* **Task prompt**
Below is a listing; copy all of it exactly.

* **Stored data**
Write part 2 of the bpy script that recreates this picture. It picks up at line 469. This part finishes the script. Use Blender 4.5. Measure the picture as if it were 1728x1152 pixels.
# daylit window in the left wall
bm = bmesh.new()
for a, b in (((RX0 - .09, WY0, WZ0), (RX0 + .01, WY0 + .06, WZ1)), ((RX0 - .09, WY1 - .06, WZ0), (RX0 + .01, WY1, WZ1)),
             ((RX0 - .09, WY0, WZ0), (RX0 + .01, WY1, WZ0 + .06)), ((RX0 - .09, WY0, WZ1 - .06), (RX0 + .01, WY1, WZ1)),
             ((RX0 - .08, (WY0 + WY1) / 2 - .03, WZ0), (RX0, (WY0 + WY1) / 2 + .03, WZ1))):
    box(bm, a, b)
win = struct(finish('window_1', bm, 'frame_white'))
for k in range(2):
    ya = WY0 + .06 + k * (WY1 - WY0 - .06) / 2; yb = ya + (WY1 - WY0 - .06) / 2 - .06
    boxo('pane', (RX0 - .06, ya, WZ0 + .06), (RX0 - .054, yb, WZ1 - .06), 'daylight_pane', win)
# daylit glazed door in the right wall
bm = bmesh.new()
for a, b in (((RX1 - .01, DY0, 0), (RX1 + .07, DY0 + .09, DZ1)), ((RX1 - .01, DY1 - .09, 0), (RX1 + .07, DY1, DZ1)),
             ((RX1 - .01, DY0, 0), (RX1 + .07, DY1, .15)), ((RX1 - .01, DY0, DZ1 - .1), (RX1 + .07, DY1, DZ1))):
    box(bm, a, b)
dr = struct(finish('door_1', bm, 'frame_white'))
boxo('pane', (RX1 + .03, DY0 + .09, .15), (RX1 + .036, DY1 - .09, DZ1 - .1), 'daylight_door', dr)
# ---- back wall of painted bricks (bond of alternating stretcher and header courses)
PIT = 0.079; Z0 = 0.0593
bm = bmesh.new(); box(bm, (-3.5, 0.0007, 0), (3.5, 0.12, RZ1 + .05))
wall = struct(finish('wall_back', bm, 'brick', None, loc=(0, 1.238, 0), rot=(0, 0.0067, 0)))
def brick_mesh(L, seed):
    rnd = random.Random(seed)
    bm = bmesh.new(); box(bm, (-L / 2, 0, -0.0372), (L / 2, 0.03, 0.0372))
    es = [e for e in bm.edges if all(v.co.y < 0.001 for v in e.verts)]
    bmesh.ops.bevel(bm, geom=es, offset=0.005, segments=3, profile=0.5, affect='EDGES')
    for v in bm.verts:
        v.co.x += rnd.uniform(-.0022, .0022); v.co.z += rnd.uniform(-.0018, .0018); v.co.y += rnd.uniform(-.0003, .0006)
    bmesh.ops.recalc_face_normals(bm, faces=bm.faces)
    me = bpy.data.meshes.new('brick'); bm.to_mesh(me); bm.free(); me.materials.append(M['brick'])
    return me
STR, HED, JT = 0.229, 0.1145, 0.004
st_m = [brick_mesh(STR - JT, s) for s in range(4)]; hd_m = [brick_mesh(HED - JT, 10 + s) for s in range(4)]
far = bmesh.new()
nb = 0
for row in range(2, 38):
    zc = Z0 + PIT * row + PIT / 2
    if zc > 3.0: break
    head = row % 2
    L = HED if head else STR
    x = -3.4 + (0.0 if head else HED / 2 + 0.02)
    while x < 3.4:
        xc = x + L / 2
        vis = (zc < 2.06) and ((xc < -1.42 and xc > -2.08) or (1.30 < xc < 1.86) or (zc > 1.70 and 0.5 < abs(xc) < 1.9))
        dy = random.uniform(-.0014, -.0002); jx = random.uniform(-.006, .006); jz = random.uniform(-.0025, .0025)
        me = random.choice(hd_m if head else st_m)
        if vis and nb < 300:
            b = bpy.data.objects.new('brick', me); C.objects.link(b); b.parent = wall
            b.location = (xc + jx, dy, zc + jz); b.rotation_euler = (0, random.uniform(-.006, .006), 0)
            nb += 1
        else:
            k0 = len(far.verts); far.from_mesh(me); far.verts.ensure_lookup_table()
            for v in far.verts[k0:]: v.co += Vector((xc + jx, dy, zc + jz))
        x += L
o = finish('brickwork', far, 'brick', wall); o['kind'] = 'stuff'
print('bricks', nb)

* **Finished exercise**
Write part 2 of the bpy script that recreates this picture. It picks up at line 469. This part finishes the script. Use Blender 4.5. Measure the picture as if it were 1728x1152 pixels.
# daylit window in the left wall
bm = bmesh.new()
for a, b in (((RX0 - .09, WY0, WZ0), (RX0 + .01, WY0 + .06, WZ1)), ((RX0 - .09, WY1 - .06, WZ0), (RX0 + .01, WY1, WZ1)),
             ((RX0 - .09, WY0, WZ0), (RX0 + .01, WY1, WZ0 + .06)), ((RX0 - .09, WY0, WZ1 - .06), (RX0 + .01, WY1, WZ1)),
             ((RX0 - .08, (WY0 + WY1) / 2 - .03, WZ0), (RX0, (WY0 + WY1) / 2 + .03, WZ1))):
    box(bm, a, b)
win = struct(finish('window_1', bm, 'frame_white'))
for k in range(2):
    ya = WY0 + .06 + k * (WY1 - WY0 - .06) / 2; yb = ya + (WY1 - WY0 - .06) / 2 - .06
    boxo('pane', (RX0 - .06, ya, WZ0 + .06), (RX0 - .054, yb, WZ1 - .06), 'daylight_pane', win)
# daylit glazed door in the right wall
bm = bmesh.new()
for a, b in (((RX1 - .01, DY0, 0), (RX1 + .07, DY0 + .09, DZ1)), ((RX1 - .01, DY1 - .09, 0), (RX1 + .07, DY1, DZ1)),
             ((RX1 - .01, DY0, 0), (RX1 + .07, DY1, .15)), ((RX1 - .01, DY0, DZ1 - .1), (RX1 + .07, DY1, DZ1))):
    box(bm, a, b)
dr = struct(finish('door_1', bm, 'frame_white'))
boxo('pane', (RX1 + .03, DY0 + .09, .15), (RX1 + .036, DY1 - .09, DZ1 - .1), 'daylight_door', dr)
# ---- back wall of painted bricks (bond of alternating stretcher and header courses)
PIT = 0.079; Z0 = 0.0593
bm = bmesh.new(); box(bm, (-3.5, 0.0007, 0), (3.5, 0.12, RZ1 + .05))
wall = struct(finish('wall_back', bm, 'brick', None, loc=(0, 1.238, 0), rot=(0, 0.0067, 0)))
def brick_mesh(L, seed):
    rnd = random.Random(seed)
    bm = bmesh.new(); box(bm, (-L / 2, 0, -0.0372), (L / 2, 0.03, 0.0372))
    es = [e for e in bm.edges if all(v.co.y < 0.001 for v in e.verts)]
    bmesh.ops.bevel(bm, geom=es, offset=0.005, segments=3, profile=0.5, affect='EDGES')
    for v in bm.verts:
        v.co.x += rnd.uniform(-.0022, .0022); v.co.z += rnd.uniform(-.0018, .0018); v.co.y += rnd.uniform(-.0003, .0006)
    bmesh.ops.recalc_face_normals(bm, faces=bm.faces)
    me = bpy.data.meshes.new('brick'); bm.to_mesh(me); bm.free(); me.materials.append(M['brick'])
    return me
STR, HED, JT = 0.229, 0.1145, 0.004
st_m = [brick_mesh(STR - JT, s) for s in range(4)]; hd_m = [brick_mesh(HED - JT, 10 + s) for s in range(4)]
far = bmesh.new()
nb = 0
for row in range(2, 38):
    zc = Z0 + PIT * row + PIT / 2
    if zc > 3.0: break
    head = row % 2
    L = HED if head else STR
    x = -3.4 + (0.0 if head else HED / 2 + 0.02)
    while x < 3.4:
        xc = x + L / 2
        vis = (zc < 2.06) and ((xc < -1.42 and xc > -2.08) or (1.30 < xc < 1.86) or (zc > 1.70 and 0.5 < abs(xc) < 1.9))
        dy = random.uniform(-.0014, -.0002); jx = random.uniform(-.006, .006); jz = random.uniform(-.0025, .0025)
        me = random.choice(hd_m if head else st_m)
        if vis and nb < 300:
            b = bpy.data.objects.new('brick', me); C.objects.link(b); b.parent = wall
            b.location = (xc + jx, dy, zc + jz); b.rotation_euler = (0, random.uniform(-.006, .006), 0)
            nb += 1
        else:
            k0 = len(far.verts); far.from_mesh(me); far.verts.ensure_lookup_table()
            for v in far.verts[k0:]: v.co += Vector((xc + jx, dy, zc + jz))
        x += L
o = finish('brickwork', far, 'brick', wall); o['kind'] = 'stuff'
print('bricks', nb)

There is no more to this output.